Poor Tom Hardy can never show his face in a movie, apparently.

I can understand why people are praising Nolan for dropping audiences in a war movie that is, at its core, about survival and it should not matter who’s who because at the end of the day everyone has the same common goal: Survive. However, Nolan forgets that ultimately, this is also a movie. Movies need to pull audiences in and give them someone or something to root for, and “survival” is far too vague. You can have a film that lacks dialogue, such as this, and still give us a protagonist or ensemble worth rooting for. The only people I rooted for in this movie were Mark Rylance and his family, and Tom Hardy because he’s Tom Hardy flying a plane for an hour and a half – how is that not supposed to be worth rooting for? But liking a character because he’s played by Tom Hardy is not a good enough reason to root for him. Hell, put a picture of Hardy’s wife and newborn daughter in his cockpit next to the fuel gauge and you suddenly have a character who is relatable – someone fighting for something or fighting to get back to something. I couldn’t grab onto anyone from this movie because it seemed like Nolan took the first two acts of this film and chopped them off just to jump to the climax.

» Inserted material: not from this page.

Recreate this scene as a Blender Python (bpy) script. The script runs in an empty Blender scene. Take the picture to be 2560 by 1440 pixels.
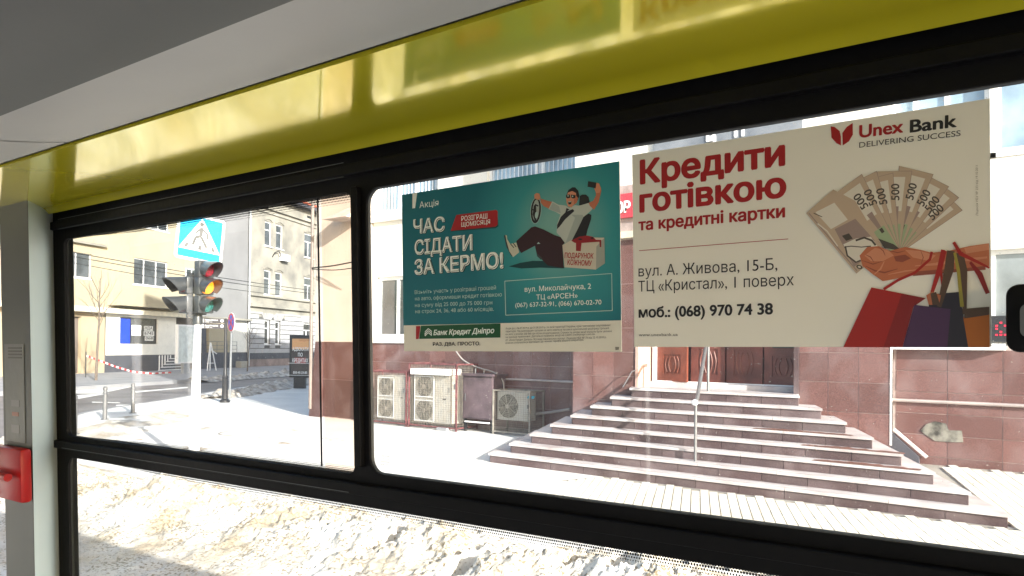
import bpy, bmesh, math, random
from mathutils import Matrix, Vector
R = math.radians
random.seed(7)
S = bpy.context.scene
COL = S.collection

# ------------------------------------------------------------ camera, world, sun, exposure
F_PX, CY = 1880.0, 850.0                     # focal length in photo pixels; optical axis row
EYE = 1.936                                  # camera height over the plaza
CR = Vector((0.80305, 0.59582, 0.01067)); CU = Vector((-0.00317, -0.01362, 0.99990)); CF = Vector((-0.59590, 0.80301, 0.00905))
cam = bpy.data.cameras.new('camera'); cam.sensor_width = 36.0; cam.lens = F_PX/2560*36
cam.shift_y = (CY-720)/2560.0; cam.clip_start = 0.02; cam.clip_end = 2000
co = bpy.data.objects.new('camera', cam); COL.objects.link(co)
co.matrix_world = Matrix(((CR.x, CU.x, -CF.x, 0), (CR.y, CU.y, -CF.y, 0), (CR.z, CU.z, -CF.z, EYE), (0, 0, 0, 1)))
S.camera = co
SUN_EL, SUN_AZ = R(19), math.atan2(0.937, -0.35)        # azimuth clockwise from +Y
W = bpy.data.worlds.new('World'); S.world = W; W.use_nodes = True
nt = W.node_tree; bg = nt.nodes['Background']
sky = nt.nodes.new('ShaderNodeTexSky'); sky.sky_type = 'NISHITA'; sky.sun_disc = False
sky.sun_elevation = SUN_EL; sky.sun_rotation = SUN_AZ; sky.dust_density = 2.0
nt.links.new(sky.outputs[0], bg.inputs[0]); bg.inputs[1].default_value = 0.15
sl = bpy.data.lights.new('sun', 'SUN'); sl.energy = 4.6; sl.angle = R(0.5); sl.color = (1, .965, .915)
so = bpy.data.objects.new('sun', sl); COL.objects.link(so)
sd = Vector((math.sin(SUN_AZ)*math.cos(SUN_EL), math.cos(SUN_AZ)*math.cos(SUN_EL), math.sin(SUN_EL)))
so.rotation_euler = sd.to_track_quat('Z', 'Y').to_euler()
S.view_settings.view_transform = 'Standard'; S.view_settings.look = 'None'
S.view_settings.exposure = 1.4; S.view_settings.gamma = 1.0; S.view_settings.use_curve_mapping = False
S.render.engine = 'CYCLES'; S.cycles.max_bounces = 10; S.cycles.diffuse_bounces = 5; S.cycles.transparent_max_bounces = 16
S.cycles.use_denoising = True; S.cycles.caustics_reflective = False; S.cycles.caustics_refractive = False

# ------------------------------------------------------------ measuring: where a line of sight meets a real plane
def ray(x, y): return CF + CR*((x-1280)/F_PX) - CU*((y-CY)/F_PX)
EYEV = Vector((0, 0, EYE))
def G(x, y, z=0.0):                          # on the horizontal plane z
    d = ray(x, y); return EYEV + d*((z-EYE)/d.z)
def FY(x, y, Y):                             # on the vertical plane y = Y
    d = ray(x, y); return EYEV + d*(Y/d.y)
TM = Matrix(((0.99924, -0.03804, -0.00825), (0.03779, 0.99888, -0.02848), (0.00933, 0.02815, 0.99956)))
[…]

The editing of this movie didn’t help either. Dunkirk takes place over three different timelines covering the same event and you end up seeing a lot of the same situation from different angles. Scenes also cut from day time to night time and then back to day – which makes sense because day comes after night; but I think given the short period of time this movie takes place in, the mixed and matched timeline was doomed from the beginning. Since most of the characters and almost all of the ships look the same, I had no idea if I had seen this boat sink or not two scenes earlier. I’ve seen movies jump around a timeline before, and I’ve seen it done right. This was not the case and to be quite frank, I thought the editing of this movie was sloppy and in-cohesive.

Dunkirk is a realistic war film in the same vein as The Thin Red Line (1998), vs. a gratuitous gore-fest like Saving Private Ryan (1998) or Hacksaw Ridge (2016), but just because it’s realistic doesn’t make it entertaining. There are scenes in this movie that are boring because nothing is happening and there is no dialogue to connect and relate to characters. Realism doesn’t always translate well on the screen. Take my life for example: I lead a very realistic life. I scramble for rent at the end of every month and I spend my time procrastinating by swiping on Bumble and scrolling through my Instagram. Would you want to watch that movie? Neither would I.

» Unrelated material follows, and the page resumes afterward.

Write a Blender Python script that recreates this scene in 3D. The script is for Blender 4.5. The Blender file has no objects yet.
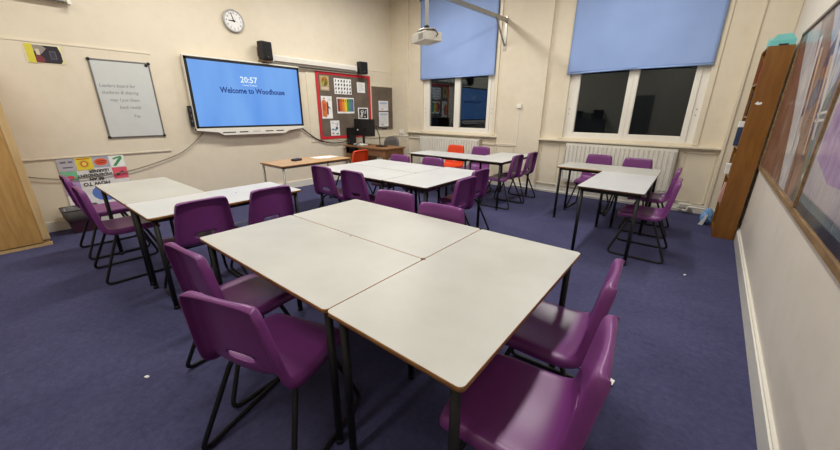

When bae says her parents aren’t home.

All of this leads me to believe that Nolan set out just to make a love letter to the British military by taking an act of heroism no one has covered before in Hollywood (that I know of). And of course he can do this because Warner Bros. will write him a blank check and the movie will make its money back this weekend, effectively doing its job because film is a business like anything else these days. I have no doubt that whoever adored Dunkirk is not wrong. It is a masterful display of visual storytelling that drops you into a story of survival with people you don’t even know – similar to how these soldiers felt interacting with each other. I really admire Nolan’s efforts to show that war is indeed Hell while still maintaining a PG-13 rating. What this boils down to for me is a matter of differing opinions and what I want to see when I go to the movies. I enjoy films where characters drive the story vs. story driving the story.

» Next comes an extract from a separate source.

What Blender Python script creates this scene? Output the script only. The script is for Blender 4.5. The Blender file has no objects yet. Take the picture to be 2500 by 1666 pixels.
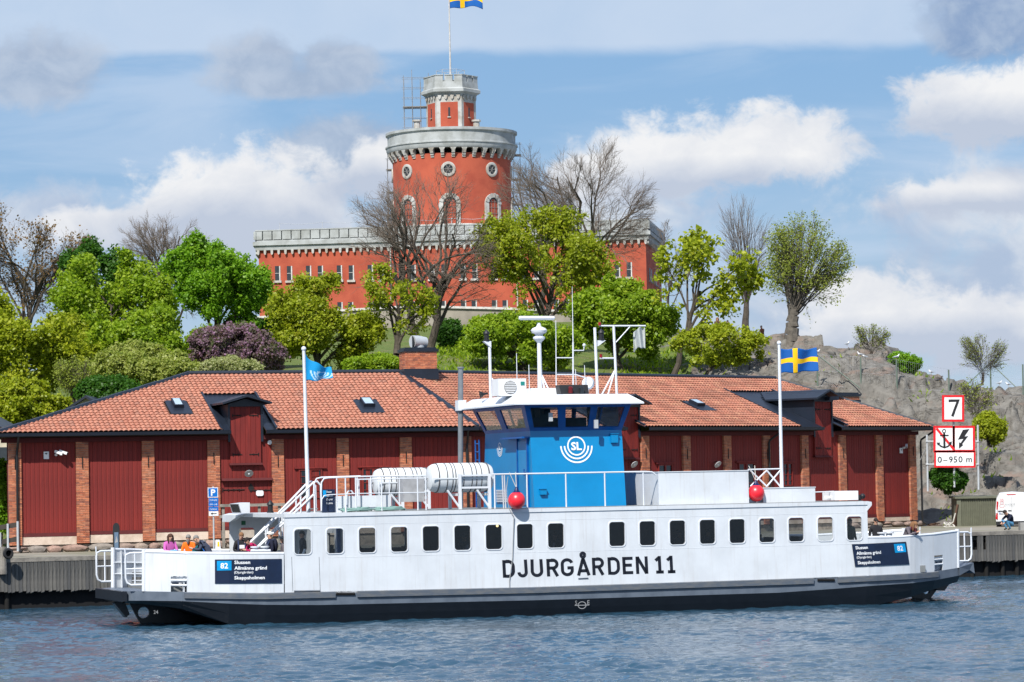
import bpy, math, random
import numpy as np
from mathutils import Vector, Matrix
S = bpy.context.scene
COL = S.collection
random.seed(7)
RNG = np.random.default_rng(11)

# ------------------------------------------------------------------ camera
F_, CX, CY = 7800.0, 1250.0, 833.0          # focal length in photo pixels, image centre
ROLL, PITCH, EYE = 0.019, math.atan((1185 - 833) / 7800.0), 4.55
cp, sp = math.cos(PITCH), math.sin(PITCH)
CF = np.array([0, cp, sp]); U0 = np.array([0, -sp, cp]); R0 = np.array([1.0, 0, 0])
CU = U0 * math.cos(ROLL) + R0 * math.sin(ROLL)
CR = R0 * math.cos(ROLL) - U0 * math.sin(ROLL)
CC = np.array([0, 0, EYE])
cam = bpy.data.objects.new('camera', bpy.data.cameras.new('camera'))
COL.objects.link(cam)
cam.data.sensor_width = 36.0
cam.data.lens = 36.0 * F_ / 2500.0
cam.data.clip_start = 1.0
cam.data.clip_end = 20000.0
cam.matrix_world = Matrix(((CR[0], CU[0], -CF[0], 0), (CR[1], CU[1], -CF[1], 0), (CR[2], CU[2], -CF[2], EYE), (0, 0, 0, 1)))
S.camera = cam

# ------------------------------------------------------------------ world: sky with clouds, sun, exposure
SUN_EL, SUN_AZ = math.radians(47), math.radians(-20)     # azimuth from -Y (behind the camera), negative = left
sd = Vector((math.sin(SUN_AZ) * math.cos(SUN_EL), -math.cos(SUN_AZ) * math.cos(SUN_EL), math.sin(SUN_EL)))
sun = bpy.data.objects.new('sun', bpy.data.lights.new('sun', 'SUN'))
COL.objects.link(sun)
sun.data.energy = 5.0
sun.data.angle = math.radians(0.53)
sun.data.color = (1.0, 0.955, 0.89)
sun.rotation_euler = sd.to_track_quat('Z', 'Y').to_euler()
sun.location = (0, 0, 80)
S.view_settings.view_transform = 'Standard'
S.view_settings.look = 'None'
S.view_settings.exposure = 0.4
S.view_settings.gamma = 1.0
S.view_settings.use_curve_mapping = False
S.cycles.max_bounces = 6
S.cycles.transparent_max_bounces = 12
S.cycles.caustics_reflective = False
S.cycles.caustics_refractive = False

W = bpy.data.worlds.new('World'); S.world = W; W.use_nodes = True
def srgb(r, g, b):
    f = lambda c: (c / 255 / 12.92) if c <= 10 else ((c / 255 + 0.055) / 1.055) ** 2.4
    return (f(r), f(g), f(b))
class NT:
    """small node-tree writer"""
    def __init__(s, nt): s.nt = nt; nt.nodes.clear()
    def n(s, typ, **kw):
        nd = s.nt.nodes.new(typ)
        ins = kw.pop('ins', {})
        for k, v in kw.items(): setattr(nd, k, v)
        for k, v in ins.items():
            if isinstance(v, bpy.types.NodeSocket): s.nt.links.new(v, nd.inputs[k])
            else: nd.inputs[k].default_value = v
        return nd
    def m(s, op, a, b=0.0, c=None, clamp=False):
        nd = s.nt.nodes.new('ShaderNodeMath'); nd.operation = op; nd.use_clamp = clamp
        for i, v in enumerate((a, b, c)):
            if v is None: continue
            if isinstance(v, bpy.types.NodeSocket): s.nt.links.new(v, nd.inputs[i])
            else: nd.inputs[i].default_value = v
        return nd.outputs[0]
    def mix(s, fac, a, b, blend='MIX'):
        nd = s.nt.nodes.new('ShaderNodeMix'); nd.data_type = 'RGBA'; nd.blend_type = blend
        for i, v in ((0, fac), (6, a), (7, b)):
            if isinstance(v, bpy.types.NodeSocket): s.nt.links.new(v, nd.inputs[i])
            else: nd.inputs[i].default_value = v if i == 0 or len(v) == 4 else (*v, 1)
        return nd.outputs[2]
    def sstep(s, x, lo, hi):
        nd = s.nt.nodes.new('ShaderNodeMapRange'); nd.interpolation_type = 'SMOOTHSTEP'
        for i, v in enumerate((x, lo, hi, 0.0, 1.0)):
            if isinstance(v, bpy.types.NodeSocket): s.nt.links.new(v, nd.inputs[i])
            else: nd.inputs[i].default_value = v
        return nd.outputs[0]
    def link(s, a, b): s.nt.links.new(a, b)

def sky():
    T = NT(W.node_tree)
    sk = T.n('ShaderNodeTexSky', sky_type='NISHITA', sun_disc=False, sun_elevation=SUN_EL,
             sun_rotation=math.pi - SUN_AZ, air_density=1.0, dust_density=0.6, ozone_density=3.0, altitude=0)
    g = T.n('ShaderNodeTexCoord').outputs['Generated']
    sx = T.n('ShaderNodeSeparateXYZ', ins={0: g})
    x, y, z = sx.outputs
    az = T.m('ARCTAN2', x, y)
    el = T.m('ARCSINE', z)
    # cloud coordinates in units of 100 photo pixels (0.0128 rad)
    K = 78.0
    A = T.m('MULTIPLY', az, K); E = T.m('MULTIPLY', el, K)
    P = T.n('ShaderNodeCombineXYZ', ins={0: A, 1: E, 2: 0.0}).outputs[0]
    def noise(scale, detail, rough, off=0.0, sy=1.0, dist=0.0):
        mp = T.n('ShaderNodeMapping', ins={0: P, 1: (off, off * 1.7, off * 0.3), 3: (scale, scale * sy, 1)})
        return T.n('ShaderNodeTexNoise', ins={'Vector': mp.outputs[0], 'Scale': 1.0, 'Detail': detail, 'Roughness': rough, 'Distortion': dist}).outputs['Fac']
    # edge noise is billowy for the heaps of cumulus
    n1 = noise(0.75, 9, 0.60, 3.1, 1.15, 0.35)
    n2 = noise(0.22, 6, 0.55, 9.7, 2.2, 0.3)
    n3 = noise(2.2, 6, 0.62, 5.2, 1.2, 0.6)
    n4 = noise(0.34, 6, 0.55, 1.4, 1.3, 0.5)
    def ell(cx, cy, rx, ry, flat=1.0):
        """1 inside, 0 outside an ellipse centred on photo pixel cx, cy; flat > 1 gives a flat base"""
        a0 = (cx - 1250) / 100.0; e0 = (1185 - 0.019 * (cx - 1250) - cy) / 100.0
        dx = T.m('DIVIDE', T.m('SUBTRACT', A, a0), rx / 100.0)
        dy = T.m('DIVIDE', T.m('SUBTRACT', E, e0), ry / 100.0)
        if flat != 1.0:
            neg = T.m('LESS_THAN', dy, 0.0)
            dy = T.m('MULTIPLY', dy, T.m('ADD', T.m('MULTIPLY', neg, flat - 1.0), 1.0))
        return T.m('SUBTRACT', 1.0, T.m('SQRT', T.m('ADD', T.m('MULTIPLY', dx, dx), T.m('MULTIPLY', dy, dy))))
    def union(l):
        r = l[0]
        for q in l[1:]: r = T.m('SMOOTH_MAX', r, q, 0.25)
        return r
    G = 1.0 / 0.0795                                   # picture value 1 at this strength and exposure
    def C(r, g_, b): c = srgb(r, g_, b); return (c[0] * G, c[1] * G, c[2] * G, 1)
    blue = T.mix(0.72, sk.outputs[0], T.mix(T.sstep(E, 0.0, 11.0), C(180, 208, 236), C(141, 186, 233)))
    # high thin veil all over the sky, banded along the horizon
    v = noise(0.10, 7, 0.55, 2.3, 5.0, 0.5)
    vm = T.m('MULTIPLY', T.sstep(v, 0.40, 0.70), 0.6)
    hi = T.sstep(T.m('ADD', E, T.m('MULTIPLY', T.m('SUBTRACT', n2, 0.5), 0.7)), 10.35, 10.75)      # the upper sheet of cirrus
    vm = T.m('MAXIMUM', vm, T.m('MULTIPLY', hi, T.m('ADD', 0.62, T.m('MULTIPLY', n4, 0.45))), clamp=True)
    lo = T.m('MULTIPLY', T.sstep(E, 8.0, 3.0), T.m('ADD', 0.05, T.m('MULTIPLY', T.sstep(n4, 0.3, 0.7), 0.75)))
    vm = T.m('MAXIMUM', vm, lo)
    c = T.mix(vm, blue, C(200, 217, 239))
    def layer(c, shapes, amp, lo_, hi_, fac, col):
        d = T.m('ADD', union(shapes), T.m('ADD', T.m('MULTIPLY', T.m('SUBTRACT', n1, 0.5), amp), T.m('MULTIPLY', T.m('SUBTRACT', n3, 0.5), amp * 0.35)))
        f = T.sstep(d, lo_, hi_)
        return T.mix(T.m('MULTIPLY', f, fac), c, col), f
    # broken grey and whitish cloud towards the horizon
    c, _ = layer(c, [ell(120, 545, 420, 110), ell(620, 560, 520, 110), ell(1500, 500, 380, 130), ell(2420, 500, 420, 140), ell(2050, 760, 500, 160), ell(2500, 700, 500, 260), ell(3300, 600, 800, 300), ell(-800, 520, 800, 200)], 1.5, 0.0, 0.75, 0.85,
                 T.mix(T.sstep(n4, 0.36, 0.64), C(178, 194, 219), C(224, 229, 237)))
    # flat grey clouds
    c, _ = layer(c, [ell(110, 190, 210, 130, 1.2), ell(650, 160, 150, 95), ell(830, 165, 150, 85), ell(740, 205, 280, 55), ell(860, 375, 240, 120, 1.2)], 1.0, 0.02, 0.5, 0.82,
                 T.mix(T.sstep(n1, 0.35, 0.65), C(166, 182, 206), C(190, 202, 220)))
    c, _ = layer(c, [ell(2450, 45, 230, 150), ell(2380, 110, 120, 70)], 1.0, 0.0, 0.5, 0.9, T.mix(T.sstep(n1, 0.35, 0.65), C(134, 160, 198), C(172, 190, 215)))
    # heaped white clouds
    d = [ell(600, 520, 360, 195, 1.35), ell(470, 540, 240, 120, 1.3), ell(980, 420, 190, 120), ell(260, 560, 190, 70),
         ell(1610, 400, 300, 135, 1.1), ell(1880, 370, 300, 150, 1.25), ell(1480, 430, 200, 90),
         ell(2450, 290, 310, 160, 1.5), ell(2420, 480, 330, 75), ell(2120, 790, 260, 170, 1.1), ell(2400, 820, 330, 140, 1.2),
         ell(3100, 600, 420, 200, 1.3), ell(-500, 520, 520, 200, 1.3), ell(3700, 200, 600, 220, 1.4), ell(-1300, 300, 600, 240, 1.4)]
    dens = T.m('ADD', union(d), T.m('ADD', T.m('MULTIPLY', T.m('SUBTRACT', n1, 0.5), 1.15), T.m('MULTIPLY', T.m('SUBTRACT', n3, 0.5), 0.42)))
    wf = T.sstep(dens, 0.10, 0.46)
    # shading: bases and folds are greyer, the tops whitest
    base = union([ell(640, 590, 460, 120), ell(1760, 500, 480, 105), ell(2420, 360, 360, 110), ell(2250, 900, 520, 120), ell(960, 470, 240, 80), ell(2420, 530, 400, 70)])
    fold = T.m('MULTIPLY', T.m('SUBTRACT', 0.52, n4), 1.6)
    sh = T.m('ADD', T.m('ADD', 0.12, fold), T.m('ADD', T.m('MULTIPLY', T.m('MAXIMUM', T.m('ADD', base, 0.15), 0.0), 1.35), T.m('MULTIPLY', T.m('SUBTRACT', n3, 0.5), 0.35)), clamp=True)
    cc = T.mix(T.m('MULTIPLY', sh, 0.95), C(246, 246, 247), C(190, 201, 220))
    c = T.mix(T.m('MULTIPLY', wf, 0.97), c, cc)
    # the rest of the dome: scattered cloud of the same kind, well above the frame
    bigm = T.n('ShaderNodeTexNoise', ins={'Vector': g, 'Scale': 3.2, 'Detail': 6.0, 'Roughness': 0.58}).outputs['Fac']
    hf = T.m('MULTIPLY', T.sstep(bigm, 0.52, 0.68), T.sstep(z, 0.17, 0.30))
    c = T.mix(1.0, c, T.mix(T.sstep(z, 0.16, 0.5), (1, 1, 1, 1), (0.75, 0.8, 0.95, 1)), 'MULTIPLY')
    c = T.mix(T.m('MULTIPLY', hf, 0.6), c, C(225, 228, 236))
    bg = T.n('ShaderNodeBackground', ins={0: c, 1: 0.06})
    out = T.n('ShaderNodeOutputWorld', ins={0: bg.outputs[0]})
sky()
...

Dunkirk is a departure for Christopher Nolan from his previous work, while at the same time it isn’t. It’s wonderful to look at and Hans Zimmer’s score tightens your stomach as you feel the clock running out. However, Nolan needs to understand that great visuals and a shuffled timeline do not guarantee you a “game changing” film, especially when more than half of your filmography is just that. Nolan has shown he can tackle comic books, war, and sci-fi; but using time as a motif is getting drastically old and directing The Dark Knight (2008) does not give you a Get-Out-Of-Jail-Free card for the rest of your career.